[EXERCISE MATERIALS]
begin
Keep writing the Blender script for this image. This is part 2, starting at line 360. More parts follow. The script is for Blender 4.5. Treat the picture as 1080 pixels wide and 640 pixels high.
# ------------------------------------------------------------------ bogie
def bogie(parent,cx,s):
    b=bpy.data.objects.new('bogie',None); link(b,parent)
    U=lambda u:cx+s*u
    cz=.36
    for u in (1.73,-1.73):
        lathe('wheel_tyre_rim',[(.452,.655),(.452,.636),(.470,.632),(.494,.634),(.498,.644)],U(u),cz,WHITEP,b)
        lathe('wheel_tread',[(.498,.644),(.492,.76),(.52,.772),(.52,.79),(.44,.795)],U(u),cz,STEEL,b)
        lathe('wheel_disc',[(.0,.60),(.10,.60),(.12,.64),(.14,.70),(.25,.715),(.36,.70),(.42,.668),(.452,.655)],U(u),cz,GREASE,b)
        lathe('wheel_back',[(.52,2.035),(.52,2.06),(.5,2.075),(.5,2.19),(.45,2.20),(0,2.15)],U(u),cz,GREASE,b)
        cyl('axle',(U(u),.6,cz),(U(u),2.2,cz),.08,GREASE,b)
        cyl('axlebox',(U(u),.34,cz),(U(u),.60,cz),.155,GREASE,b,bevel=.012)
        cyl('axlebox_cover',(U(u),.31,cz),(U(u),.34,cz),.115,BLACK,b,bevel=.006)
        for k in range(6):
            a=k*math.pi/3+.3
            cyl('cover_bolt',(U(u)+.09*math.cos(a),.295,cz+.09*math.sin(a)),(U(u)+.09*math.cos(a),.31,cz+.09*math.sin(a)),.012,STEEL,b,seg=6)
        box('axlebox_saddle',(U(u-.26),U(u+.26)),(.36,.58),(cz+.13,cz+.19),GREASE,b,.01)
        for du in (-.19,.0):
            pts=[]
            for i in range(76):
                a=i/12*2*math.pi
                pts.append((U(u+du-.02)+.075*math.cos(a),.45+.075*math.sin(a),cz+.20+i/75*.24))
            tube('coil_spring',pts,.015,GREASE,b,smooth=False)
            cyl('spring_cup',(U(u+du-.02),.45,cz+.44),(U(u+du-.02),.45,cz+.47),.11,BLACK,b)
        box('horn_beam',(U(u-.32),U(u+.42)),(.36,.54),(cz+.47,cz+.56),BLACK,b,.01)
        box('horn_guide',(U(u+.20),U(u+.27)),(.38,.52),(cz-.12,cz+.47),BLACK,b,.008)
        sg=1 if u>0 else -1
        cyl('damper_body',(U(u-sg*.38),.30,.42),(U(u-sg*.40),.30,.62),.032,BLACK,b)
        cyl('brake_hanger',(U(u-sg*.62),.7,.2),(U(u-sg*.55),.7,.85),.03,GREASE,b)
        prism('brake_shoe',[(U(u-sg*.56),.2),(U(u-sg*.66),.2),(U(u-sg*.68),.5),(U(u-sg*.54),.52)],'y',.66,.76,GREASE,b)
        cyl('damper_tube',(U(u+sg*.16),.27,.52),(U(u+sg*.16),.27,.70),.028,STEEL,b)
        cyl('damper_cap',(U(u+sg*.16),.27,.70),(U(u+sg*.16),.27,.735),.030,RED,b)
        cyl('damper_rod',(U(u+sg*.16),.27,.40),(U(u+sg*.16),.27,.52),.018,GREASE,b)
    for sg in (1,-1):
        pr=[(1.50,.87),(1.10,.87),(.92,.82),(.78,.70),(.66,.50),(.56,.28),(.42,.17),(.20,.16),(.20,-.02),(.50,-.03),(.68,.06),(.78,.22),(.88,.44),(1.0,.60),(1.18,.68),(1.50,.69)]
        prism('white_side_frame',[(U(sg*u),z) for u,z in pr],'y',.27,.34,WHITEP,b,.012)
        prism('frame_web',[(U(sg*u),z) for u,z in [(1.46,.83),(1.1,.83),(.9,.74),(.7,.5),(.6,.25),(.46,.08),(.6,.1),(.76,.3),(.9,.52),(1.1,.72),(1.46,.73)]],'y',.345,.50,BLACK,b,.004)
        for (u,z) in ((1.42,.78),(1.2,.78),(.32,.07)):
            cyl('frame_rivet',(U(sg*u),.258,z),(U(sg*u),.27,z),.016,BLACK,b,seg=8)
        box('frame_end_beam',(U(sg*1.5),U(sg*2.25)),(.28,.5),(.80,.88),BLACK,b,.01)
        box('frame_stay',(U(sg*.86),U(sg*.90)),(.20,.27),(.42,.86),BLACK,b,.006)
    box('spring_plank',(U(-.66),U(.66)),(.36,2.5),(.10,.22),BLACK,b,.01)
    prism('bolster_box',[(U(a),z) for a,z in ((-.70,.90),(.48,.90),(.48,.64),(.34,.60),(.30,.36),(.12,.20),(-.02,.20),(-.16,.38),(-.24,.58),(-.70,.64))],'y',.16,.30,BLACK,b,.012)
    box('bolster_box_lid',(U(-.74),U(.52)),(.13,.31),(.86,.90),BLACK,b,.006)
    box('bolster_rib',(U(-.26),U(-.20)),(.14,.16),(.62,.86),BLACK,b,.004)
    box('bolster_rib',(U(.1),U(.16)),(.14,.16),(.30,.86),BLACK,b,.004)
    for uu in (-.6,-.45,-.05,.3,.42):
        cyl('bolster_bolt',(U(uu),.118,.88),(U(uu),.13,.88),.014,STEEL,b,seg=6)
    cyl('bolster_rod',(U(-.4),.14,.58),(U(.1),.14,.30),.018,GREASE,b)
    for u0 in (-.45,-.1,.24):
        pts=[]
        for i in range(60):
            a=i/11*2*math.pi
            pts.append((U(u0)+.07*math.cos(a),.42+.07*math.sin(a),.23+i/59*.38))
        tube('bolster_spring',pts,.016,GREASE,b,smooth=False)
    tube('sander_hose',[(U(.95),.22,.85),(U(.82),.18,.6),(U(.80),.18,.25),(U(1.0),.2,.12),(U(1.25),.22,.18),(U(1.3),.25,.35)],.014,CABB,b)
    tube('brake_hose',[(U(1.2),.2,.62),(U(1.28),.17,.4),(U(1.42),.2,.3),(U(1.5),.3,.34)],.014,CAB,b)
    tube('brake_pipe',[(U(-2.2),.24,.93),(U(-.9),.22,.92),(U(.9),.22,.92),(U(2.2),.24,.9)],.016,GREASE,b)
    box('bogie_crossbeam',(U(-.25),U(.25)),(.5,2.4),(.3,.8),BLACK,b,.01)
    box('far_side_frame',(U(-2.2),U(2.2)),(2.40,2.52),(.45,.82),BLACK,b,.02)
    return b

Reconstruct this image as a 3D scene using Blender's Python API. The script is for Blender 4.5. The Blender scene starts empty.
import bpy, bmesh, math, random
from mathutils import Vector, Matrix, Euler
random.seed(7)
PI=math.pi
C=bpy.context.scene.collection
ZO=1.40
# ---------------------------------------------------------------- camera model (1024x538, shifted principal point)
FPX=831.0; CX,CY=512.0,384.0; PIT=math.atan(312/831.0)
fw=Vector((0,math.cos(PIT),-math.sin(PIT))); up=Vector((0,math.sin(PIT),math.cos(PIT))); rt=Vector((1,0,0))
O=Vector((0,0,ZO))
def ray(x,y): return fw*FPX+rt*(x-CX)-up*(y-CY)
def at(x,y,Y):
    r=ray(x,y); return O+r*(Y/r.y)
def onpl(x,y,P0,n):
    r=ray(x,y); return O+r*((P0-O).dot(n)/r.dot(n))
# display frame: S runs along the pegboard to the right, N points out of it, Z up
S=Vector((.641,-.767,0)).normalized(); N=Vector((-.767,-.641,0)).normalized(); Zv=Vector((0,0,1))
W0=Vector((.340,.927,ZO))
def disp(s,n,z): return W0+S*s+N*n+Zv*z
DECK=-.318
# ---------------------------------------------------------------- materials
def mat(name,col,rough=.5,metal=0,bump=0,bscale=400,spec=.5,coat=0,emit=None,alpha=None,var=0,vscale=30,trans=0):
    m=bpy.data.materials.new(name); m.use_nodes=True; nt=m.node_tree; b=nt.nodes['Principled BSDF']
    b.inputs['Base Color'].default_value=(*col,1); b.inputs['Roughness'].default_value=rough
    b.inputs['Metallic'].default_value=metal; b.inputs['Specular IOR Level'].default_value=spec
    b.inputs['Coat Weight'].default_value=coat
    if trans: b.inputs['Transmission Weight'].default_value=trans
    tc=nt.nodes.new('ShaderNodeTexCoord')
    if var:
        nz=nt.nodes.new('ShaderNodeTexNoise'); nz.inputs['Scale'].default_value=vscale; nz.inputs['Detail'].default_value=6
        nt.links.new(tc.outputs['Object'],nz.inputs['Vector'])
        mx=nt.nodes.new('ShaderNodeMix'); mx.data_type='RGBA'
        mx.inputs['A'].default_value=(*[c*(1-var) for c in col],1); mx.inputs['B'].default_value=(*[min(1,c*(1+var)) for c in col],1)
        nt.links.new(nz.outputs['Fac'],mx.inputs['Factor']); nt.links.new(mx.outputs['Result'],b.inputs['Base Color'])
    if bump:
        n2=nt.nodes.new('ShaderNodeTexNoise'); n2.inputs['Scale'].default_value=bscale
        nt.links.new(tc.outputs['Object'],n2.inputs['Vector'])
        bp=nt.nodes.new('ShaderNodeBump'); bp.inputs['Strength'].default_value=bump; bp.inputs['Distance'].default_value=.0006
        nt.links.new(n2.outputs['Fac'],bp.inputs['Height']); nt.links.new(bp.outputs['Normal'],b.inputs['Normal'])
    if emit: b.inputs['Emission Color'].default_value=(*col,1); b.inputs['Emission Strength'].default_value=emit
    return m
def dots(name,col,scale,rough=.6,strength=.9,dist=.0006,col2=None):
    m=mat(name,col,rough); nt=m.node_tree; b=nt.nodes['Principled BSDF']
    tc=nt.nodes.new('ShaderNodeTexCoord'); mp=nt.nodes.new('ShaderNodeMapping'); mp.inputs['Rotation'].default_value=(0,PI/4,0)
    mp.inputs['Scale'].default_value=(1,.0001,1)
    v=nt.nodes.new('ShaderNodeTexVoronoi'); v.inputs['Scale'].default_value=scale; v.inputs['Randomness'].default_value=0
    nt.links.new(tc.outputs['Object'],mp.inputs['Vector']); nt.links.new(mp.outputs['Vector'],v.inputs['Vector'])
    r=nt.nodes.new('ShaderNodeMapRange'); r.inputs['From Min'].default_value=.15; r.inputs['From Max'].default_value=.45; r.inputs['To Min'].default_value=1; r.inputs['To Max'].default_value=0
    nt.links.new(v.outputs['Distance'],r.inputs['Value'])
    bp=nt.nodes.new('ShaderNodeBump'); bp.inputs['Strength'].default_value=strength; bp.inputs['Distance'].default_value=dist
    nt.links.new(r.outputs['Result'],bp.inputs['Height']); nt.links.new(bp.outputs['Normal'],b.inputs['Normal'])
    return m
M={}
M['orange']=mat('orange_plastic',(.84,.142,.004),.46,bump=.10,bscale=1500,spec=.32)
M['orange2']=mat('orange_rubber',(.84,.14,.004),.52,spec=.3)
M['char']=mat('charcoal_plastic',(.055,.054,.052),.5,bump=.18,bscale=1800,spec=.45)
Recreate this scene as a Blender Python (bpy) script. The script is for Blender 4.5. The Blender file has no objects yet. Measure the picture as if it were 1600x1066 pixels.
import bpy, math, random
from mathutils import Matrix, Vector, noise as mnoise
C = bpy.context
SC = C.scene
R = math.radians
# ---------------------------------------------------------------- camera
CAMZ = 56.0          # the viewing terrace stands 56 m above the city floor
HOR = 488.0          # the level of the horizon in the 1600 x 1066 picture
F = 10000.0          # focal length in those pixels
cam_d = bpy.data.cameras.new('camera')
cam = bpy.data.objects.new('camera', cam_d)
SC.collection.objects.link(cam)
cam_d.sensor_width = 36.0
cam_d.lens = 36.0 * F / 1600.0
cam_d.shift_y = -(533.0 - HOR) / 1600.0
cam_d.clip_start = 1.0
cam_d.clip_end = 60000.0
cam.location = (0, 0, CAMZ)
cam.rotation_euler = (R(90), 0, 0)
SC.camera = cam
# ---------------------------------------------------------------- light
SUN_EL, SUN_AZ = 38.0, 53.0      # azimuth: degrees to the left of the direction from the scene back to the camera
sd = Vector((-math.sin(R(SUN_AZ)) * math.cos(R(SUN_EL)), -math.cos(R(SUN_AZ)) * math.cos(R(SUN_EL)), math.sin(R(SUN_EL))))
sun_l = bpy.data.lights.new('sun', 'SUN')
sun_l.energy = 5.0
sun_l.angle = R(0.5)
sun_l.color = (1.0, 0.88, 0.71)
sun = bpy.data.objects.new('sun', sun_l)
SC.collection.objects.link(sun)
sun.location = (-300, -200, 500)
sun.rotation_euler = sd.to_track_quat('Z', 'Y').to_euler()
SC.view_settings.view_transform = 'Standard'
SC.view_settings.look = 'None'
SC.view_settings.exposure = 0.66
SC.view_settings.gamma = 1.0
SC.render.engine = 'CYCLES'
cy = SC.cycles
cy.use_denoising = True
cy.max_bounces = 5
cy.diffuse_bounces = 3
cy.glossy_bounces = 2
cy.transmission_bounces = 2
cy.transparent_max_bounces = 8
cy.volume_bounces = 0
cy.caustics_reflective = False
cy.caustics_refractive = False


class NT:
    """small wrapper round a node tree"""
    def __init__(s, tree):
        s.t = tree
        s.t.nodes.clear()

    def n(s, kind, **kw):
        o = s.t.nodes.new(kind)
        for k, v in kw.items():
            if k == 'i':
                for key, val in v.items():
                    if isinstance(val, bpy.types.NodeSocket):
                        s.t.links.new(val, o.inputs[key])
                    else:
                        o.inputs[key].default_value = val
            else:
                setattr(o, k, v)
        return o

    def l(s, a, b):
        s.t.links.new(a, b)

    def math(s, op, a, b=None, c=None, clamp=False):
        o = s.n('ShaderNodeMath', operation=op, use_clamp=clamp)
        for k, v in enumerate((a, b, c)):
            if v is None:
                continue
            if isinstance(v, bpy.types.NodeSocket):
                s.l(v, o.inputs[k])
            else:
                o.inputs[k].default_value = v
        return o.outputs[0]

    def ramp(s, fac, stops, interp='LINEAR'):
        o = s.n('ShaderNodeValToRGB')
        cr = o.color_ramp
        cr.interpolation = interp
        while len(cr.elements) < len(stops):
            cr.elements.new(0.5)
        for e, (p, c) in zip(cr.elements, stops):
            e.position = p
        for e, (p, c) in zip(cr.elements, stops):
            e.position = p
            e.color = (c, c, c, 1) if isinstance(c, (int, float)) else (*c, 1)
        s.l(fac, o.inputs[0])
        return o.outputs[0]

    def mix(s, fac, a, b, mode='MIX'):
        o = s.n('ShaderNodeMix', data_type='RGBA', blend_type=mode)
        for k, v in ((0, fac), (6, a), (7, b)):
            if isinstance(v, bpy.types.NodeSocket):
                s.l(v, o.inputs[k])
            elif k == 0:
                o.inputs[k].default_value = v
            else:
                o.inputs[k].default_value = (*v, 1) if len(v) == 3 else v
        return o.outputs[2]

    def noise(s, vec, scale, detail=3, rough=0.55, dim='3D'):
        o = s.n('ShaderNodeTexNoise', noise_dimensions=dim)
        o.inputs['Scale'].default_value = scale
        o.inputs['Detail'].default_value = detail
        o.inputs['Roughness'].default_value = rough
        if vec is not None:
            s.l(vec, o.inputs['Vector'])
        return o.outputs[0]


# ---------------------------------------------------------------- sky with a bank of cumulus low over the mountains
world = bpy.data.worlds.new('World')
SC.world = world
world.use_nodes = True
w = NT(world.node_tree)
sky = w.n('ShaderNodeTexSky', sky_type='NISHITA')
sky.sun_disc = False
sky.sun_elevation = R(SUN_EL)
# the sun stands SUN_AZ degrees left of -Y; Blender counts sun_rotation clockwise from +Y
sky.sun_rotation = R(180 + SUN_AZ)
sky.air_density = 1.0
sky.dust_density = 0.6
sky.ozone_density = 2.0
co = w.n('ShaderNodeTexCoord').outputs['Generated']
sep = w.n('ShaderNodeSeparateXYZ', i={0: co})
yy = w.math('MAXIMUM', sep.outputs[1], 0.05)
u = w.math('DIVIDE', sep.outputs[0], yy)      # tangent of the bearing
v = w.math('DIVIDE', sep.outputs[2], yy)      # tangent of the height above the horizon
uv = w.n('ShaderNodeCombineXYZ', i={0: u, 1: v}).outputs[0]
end
[PROBLEM TO SOLVE] Extract, from the material above, each line holding the word "pixels".

[CORRECT OUTPUT]
Keep writing the Blender script for this image. This is part 2, starting at line 360. More parts follow. The script is for Blender 4.5. Treat the picture as 1080 pixels wide and 640 pixels high.
Recreate this scene as a Blender Python (bpy) script. The script is for Blender 4.5. The Blender file has no objects yet. Measure the picture as if it were 1600x1066 pixels.
F = 10000.0          # focal length in those pixels